I came here to visit a friend convalescing. Glad to report he is doing well enough to challenge me to the daily duel that is cycling the streets of Paris. We get the "Velolib" bikes, available throughout Paris. We ride to galleries and cafes and places I am lucky to see through the eyes of my good friend who has lived here for many years. The streets are a constant movement. The streets live and breath as some being made of  all the attempts, successes and failures that surround us.
Still I am not convinced.  I love the history, the Paris Commune, the very birth of a socialist notion. The French Revolution and the very clear fact that none of that history is forgotten on the streets of this city. People may try to hide it but like the bad behavior of a tiresome brother whose thoughts provoke and annoy, it is never forgotten.
Oh ya, there are buildings jammed with art. But you knew that.
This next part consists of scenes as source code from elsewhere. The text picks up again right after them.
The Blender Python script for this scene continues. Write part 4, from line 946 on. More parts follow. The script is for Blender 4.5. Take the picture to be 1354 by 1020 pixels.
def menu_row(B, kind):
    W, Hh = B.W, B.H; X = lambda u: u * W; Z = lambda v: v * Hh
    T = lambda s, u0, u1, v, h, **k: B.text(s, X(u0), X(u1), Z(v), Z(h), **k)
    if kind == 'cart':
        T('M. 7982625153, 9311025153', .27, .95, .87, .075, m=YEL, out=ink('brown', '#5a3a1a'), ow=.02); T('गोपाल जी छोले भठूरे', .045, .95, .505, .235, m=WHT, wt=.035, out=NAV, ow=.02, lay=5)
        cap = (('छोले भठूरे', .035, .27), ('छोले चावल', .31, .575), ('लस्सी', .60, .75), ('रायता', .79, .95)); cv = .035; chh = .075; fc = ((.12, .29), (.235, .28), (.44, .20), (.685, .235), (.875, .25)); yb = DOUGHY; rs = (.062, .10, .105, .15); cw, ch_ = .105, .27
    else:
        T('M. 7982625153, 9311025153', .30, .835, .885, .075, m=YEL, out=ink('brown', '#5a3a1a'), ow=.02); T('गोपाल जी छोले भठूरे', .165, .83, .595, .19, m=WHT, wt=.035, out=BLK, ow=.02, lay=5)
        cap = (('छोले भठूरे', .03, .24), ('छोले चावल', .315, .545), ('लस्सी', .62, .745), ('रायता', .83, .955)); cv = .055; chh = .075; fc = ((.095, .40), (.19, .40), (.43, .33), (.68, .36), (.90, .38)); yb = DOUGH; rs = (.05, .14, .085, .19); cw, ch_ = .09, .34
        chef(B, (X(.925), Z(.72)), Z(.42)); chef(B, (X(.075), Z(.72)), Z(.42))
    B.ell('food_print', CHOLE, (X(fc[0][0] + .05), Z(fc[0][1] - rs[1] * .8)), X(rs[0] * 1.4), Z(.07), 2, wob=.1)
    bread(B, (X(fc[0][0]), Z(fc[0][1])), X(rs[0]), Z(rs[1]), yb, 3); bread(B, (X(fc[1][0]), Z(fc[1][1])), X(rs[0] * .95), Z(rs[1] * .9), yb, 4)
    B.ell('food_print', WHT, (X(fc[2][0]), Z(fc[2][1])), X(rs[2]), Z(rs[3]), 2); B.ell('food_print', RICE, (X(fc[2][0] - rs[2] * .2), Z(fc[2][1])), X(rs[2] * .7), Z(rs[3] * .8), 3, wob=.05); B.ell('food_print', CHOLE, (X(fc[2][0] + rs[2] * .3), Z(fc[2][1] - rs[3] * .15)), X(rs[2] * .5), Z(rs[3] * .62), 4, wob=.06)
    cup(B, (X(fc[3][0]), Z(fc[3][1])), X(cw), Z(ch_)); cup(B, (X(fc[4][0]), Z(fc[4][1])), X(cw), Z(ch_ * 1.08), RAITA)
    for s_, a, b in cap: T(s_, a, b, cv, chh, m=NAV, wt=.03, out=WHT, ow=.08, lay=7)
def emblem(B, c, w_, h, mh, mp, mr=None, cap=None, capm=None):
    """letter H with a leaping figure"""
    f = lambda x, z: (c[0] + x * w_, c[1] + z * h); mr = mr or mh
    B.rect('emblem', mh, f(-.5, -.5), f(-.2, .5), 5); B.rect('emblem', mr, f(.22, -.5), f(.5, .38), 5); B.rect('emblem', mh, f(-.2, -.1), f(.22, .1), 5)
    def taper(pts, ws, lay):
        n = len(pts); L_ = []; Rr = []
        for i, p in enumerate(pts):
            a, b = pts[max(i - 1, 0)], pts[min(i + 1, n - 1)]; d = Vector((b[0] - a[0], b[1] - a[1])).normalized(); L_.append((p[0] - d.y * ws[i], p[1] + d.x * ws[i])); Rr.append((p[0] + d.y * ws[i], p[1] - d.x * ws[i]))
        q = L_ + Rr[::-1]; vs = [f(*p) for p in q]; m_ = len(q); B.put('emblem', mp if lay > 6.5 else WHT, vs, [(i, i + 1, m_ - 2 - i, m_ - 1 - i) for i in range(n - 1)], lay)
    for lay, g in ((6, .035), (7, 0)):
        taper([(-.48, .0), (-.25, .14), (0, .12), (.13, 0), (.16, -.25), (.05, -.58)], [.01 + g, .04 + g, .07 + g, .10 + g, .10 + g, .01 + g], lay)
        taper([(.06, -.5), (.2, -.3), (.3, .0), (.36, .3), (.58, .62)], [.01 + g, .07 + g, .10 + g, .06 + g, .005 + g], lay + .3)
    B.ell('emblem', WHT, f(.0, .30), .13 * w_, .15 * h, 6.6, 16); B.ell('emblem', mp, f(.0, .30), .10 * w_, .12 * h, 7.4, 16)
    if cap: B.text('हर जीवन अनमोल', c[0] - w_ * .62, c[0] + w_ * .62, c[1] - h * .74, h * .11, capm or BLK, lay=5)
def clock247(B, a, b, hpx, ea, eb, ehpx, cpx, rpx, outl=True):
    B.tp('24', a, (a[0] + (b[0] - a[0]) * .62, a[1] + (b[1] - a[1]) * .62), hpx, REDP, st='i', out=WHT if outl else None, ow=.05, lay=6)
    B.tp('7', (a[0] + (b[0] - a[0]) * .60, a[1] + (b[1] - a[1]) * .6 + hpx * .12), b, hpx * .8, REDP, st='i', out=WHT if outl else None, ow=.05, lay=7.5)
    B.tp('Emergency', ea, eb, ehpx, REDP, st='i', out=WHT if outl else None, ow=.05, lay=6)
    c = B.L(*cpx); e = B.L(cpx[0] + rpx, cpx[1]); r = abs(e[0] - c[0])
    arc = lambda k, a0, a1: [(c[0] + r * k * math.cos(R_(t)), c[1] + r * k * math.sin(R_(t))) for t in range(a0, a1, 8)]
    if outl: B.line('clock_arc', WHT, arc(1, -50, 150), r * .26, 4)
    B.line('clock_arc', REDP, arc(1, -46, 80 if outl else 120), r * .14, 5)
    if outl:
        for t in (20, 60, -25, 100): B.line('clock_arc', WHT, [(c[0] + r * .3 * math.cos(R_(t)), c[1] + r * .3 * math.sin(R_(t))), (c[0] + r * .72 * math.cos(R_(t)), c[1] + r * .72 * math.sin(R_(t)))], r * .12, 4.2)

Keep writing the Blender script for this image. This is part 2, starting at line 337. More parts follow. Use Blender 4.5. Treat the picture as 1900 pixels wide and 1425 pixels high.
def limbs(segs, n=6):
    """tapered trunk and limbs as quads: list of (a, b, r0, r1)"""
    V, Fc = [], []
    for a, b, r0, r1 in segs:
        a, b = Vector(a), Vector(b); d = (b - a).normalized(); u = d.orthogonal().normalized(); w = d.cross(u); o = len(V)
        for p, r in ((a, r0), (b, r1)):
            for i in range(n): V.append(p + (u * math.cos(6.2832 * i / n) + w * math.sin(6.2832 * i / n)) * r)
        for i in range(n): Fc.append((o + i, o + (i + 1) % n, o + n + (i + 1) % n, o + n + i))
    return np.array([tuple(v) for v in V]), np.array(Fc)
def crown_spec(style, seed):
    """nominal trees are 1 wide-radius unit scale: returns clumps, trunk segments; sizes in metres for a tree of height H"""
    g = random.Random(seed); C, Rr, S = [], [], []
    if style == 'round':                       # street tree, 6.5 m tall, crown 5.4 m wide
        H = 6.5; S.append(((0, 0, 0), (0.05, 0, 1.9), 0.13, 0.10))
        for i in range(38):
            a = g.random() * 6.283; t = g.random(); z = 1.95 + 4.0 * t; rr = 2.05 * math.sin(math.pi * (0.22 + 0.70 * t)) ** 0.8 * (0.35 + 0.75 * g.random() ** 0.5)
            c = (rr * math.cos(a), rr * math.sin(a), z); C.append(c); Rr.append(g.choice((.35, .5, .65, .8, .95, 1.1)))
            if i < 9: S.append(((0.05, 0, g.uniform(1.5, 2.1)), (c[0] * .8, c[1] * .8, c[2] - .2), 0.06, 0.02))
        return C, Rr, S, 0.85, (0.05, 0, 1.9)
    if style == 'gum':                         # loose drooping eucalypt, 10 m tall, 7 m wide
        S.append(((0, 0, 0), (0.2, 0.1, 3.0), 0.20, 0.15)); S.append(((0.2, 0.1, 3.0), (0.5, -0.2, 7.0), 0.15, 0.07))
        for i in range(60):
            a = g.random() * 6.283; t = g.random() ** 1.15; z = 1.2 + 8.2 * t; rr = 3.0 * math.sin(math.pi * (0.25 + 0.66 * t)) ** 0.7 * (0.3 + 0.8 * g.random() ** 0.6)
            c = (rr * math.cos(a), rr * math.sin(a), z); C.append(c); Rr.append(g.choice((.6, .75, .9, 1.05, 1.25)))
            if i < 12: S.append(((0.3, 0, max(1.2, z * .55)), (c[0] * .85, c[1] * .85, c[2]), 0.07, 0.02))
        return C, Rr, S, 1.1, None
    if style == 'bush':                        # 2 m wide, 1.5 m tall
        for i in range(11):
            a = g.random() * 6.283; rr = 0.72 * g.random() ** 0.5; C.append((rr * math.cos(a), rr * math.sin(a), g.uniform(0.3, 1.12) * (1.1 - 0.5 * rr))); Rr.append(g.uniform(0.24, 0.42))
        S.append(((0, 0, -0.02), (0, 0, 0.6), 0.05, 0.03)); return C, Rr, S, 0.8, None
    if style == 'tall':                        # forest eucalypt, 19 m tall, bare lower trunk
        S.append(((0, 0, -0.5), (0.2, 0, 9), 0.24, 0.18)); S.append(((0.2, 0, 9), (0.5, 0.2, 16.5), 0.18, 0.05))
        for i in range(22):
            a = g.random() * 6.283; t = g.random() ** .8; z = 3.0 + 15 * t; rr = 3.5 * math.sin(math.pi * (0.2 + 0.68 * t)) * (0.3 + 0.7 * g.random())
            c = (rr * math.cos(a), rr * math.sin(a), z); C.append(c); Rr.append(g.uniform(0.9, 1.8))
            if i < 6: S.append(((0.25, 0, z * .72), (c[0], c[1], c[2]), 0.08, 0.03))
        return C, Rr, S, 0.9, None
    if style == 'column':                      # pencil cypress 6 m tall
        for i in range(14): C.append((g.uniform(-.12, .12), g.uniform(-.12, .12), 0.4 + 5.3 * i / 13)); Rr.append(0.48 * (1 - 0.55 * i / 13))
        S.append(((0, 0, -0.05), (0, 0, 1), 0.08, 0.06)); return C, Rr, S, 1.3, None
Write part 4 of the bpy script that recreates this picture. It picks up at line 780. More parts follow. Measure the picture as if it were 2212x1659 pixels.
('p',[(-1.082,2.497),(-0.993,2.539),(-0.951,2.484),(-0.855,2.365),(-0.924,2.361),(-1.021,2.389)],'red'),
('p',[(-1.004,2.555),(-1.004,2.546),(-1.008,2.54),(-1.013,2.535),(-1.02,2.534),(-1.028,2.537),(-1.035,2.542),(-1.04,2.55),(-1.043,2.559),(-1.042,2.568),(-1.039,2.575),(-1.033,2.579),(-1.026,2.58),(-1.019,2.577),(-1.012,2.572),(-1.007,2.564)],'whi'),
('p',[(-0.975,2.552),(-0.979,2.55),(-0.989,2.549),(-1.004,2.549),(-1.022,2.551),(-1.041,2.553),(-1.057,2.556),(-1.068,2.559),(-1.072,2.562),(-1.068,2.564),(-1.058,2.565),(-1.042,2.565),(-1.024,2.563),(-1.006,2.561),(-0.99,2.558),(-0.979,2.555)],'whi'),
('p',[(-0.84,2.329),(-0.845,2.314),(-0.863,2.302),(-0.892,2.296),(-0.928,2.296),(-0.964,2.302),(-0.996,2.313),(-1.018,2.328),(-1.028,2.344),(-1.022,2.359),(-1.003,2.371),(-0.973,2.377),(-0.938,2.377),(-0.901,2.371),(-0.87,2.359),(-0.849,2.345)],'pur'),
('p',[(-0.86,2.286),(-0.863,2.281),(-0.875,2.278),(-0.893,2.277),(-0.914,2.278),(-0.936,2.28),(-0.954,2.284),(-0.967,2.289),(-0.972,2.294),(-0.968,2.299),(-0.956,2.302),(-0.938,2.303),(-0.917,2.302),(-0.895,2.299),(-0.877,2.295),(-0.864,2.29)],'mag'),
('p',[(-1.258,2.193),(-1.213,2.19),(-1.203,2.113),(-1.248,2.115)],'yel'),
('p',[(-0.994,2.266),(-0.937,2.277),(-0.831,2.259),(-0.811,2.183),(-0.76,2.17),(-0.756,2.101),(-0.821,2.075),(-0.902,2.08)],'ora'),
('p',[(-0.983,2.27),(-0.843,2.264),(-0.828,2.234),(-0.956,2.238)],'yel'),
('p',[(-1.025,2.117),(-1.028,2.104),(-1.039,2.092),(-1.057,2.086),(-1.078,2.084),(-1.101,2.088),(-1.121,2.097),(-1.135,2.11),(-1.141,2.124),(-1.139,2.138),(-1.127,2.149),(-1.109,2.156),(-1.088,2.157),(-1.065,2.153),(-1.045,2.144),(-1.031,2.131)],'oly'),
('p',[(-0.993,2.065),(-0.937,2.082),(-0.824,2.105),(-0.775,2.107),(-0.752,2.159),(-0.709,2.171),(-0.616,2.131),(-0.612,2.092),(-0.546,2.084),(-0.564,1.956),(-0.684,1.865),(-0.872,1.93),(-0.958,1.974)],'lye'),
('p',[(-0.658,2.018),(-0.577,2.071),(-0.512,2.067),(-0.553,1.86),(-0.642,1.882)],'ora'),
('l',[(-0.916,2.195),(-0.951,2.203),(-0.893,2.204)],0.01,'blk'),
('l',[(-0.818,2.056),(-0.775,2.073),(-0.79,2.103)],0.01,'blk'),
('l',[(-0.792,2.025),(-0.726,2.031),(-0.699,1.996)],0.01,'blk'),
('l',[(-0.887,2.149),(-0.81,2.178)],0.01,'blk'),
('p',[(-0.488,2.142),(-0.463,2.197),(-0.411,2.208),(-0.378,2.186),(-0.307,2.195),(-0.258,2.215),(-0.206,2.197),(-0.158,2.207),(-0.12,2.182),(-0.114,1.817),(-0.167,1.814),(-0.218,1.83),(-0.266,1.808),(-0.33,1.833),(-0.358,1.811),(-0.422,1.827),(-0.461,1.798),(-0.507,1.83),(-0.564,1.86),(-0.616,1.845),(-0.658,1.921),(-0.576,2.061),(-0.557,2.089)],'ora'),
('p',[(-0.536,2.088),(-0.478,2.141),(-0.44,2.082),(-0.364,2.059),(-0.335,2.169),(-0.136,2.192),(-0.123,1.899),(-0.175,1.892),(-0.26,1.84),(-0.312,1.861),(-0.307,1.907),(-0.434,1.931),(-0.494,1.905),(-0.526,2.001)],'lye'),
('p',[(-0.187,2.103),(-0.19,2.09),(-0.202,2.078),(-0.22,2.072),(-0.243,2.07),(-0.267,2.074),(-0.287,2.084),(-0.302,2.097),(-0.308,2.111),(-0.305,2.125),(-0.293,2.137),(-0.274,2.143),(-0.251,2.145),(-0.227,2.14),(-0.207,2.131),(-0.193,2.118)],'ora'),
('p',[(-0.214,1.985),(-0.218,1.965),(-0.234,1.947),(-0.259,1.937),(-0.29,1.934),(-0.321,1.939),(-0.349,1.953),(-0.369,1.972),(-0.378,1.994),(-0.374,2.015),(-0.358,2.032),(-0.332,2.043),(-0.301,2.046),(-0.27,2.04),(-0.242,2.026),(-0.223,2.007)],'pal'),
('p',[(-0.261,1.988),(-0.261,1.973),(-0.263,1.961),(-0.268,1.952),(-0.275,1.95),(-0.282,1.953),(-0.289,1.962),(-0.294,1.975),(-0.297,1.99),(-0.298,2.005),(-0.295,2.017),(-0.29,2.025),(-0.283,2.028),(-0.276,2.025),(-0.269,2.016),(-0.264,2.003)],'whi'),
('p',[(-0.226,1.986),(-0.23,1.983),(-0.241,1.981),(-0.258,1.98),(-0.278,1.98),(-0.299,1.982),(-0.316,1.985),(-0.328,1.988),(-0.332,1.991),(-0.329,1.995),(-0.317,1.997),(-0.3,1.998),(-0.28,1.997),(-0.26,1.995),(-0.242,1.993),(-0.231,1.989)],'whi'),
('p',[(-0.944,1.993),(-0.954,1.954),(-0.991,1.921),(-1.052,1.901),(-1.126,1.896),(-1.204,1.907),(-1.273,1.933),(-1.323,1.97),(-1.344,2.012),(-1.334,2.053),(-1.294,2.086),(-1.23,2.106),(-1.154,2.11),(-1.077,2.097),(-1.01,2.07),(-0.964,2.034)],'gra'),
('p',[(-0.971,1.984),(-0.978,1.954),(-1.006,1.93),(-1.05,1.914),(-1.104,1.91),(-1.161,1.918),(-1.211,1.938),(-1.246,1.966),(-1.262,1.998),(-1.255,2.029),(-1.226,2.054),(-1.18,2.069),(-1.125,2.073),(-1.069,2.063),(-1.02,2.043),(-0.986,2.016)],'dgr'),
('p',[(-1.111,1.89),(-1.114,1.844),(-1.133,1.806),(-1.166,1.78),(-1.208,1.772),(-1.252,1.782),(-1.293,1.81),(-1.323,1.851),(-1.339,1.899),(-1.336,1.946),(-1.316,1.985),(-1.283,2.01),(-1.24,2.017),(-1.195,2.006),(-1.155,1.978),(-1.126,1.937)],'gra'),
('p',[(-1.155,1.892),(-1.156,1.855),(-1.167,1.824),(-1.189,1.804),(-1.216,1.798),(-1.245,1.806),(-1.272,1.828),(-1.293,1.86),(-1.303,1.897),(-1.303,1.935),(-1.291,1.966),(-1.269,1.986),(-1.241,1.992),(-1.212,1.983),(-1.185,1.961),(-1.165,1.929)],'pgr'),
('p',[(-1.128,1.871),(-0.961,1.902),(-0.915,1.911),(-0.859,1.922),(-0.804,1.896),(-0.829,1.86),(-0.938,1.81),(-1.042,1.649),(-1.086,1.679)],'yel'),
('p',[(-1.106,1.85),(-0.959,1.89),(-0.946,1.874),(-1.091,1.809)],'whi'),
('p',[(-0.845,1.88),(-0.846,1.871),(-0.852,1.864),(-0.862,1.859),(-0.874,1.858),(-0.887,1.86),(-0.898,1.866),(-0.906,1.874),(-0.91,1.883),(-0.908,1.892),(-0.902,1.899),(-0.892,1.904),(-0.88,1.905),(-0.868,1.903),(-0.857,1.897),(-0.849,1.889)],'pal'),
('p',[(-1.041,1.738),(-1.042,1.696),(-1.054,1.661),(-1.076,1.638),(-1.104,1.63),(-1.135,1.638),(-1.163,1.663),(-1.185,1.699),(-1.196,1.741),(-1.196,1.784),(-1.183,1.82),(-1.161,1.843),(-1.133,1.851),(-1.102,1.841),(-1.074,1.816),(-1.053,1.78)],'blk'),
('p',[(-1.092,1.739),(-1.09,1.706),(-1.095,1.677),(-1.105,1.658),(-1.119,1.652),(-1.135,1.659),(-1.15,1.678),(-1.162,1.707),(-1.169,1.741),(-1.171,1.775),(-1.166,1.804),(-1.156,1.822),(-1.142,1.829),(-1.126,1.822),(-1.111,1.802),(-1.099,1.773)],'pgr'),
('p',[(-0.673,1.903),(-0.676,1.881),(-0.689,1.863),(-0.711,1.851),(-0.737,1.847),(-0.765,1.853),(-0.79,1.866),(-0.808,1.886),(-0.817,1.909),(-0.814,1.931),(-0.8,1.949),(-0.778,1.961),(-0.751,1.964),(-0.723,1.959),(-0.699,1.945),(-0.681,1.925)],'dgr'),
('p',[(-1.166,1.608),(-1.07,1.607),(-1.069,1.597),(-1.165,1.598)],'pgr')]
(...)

I have insinuated myself into the Pere Lachaise  neighborhood through my friend. As in every city every barrio is a small town. Small gestures. I saw an old man having difficulty with groceries. I helped as anyone would. Gesture noticed and now I am a neighbour in a city I do not pretend to know, but a barrio I recognize as the barrio I always know.

Paris has a special place in collective memory, well deserved. Still as I dig into it's history I wonder if all here know that streets have names changed  from " Scratch ass street, or, pull the sausage street to ""Rue St. Martin Rue saint no look away nothing here to see street".  We once had a more colourful language.

Paris does not fit my usual travel routine. I was asked to come here.  Still every obligation is an opportunity. Paris to me is the Paris Commune and the birth of socialism. A hard task that.

There also exists a weird tourist Paris but I need not see it. I went to the wall in La Pere Lachaise Cemetery where the brave and betrayed remnants of the Paris Commune were executed. I regretted that I had not written a poem to pin to the wall three blocks and three days away. I promise to write it and tuck it in the crack that is the Paris I have come to know.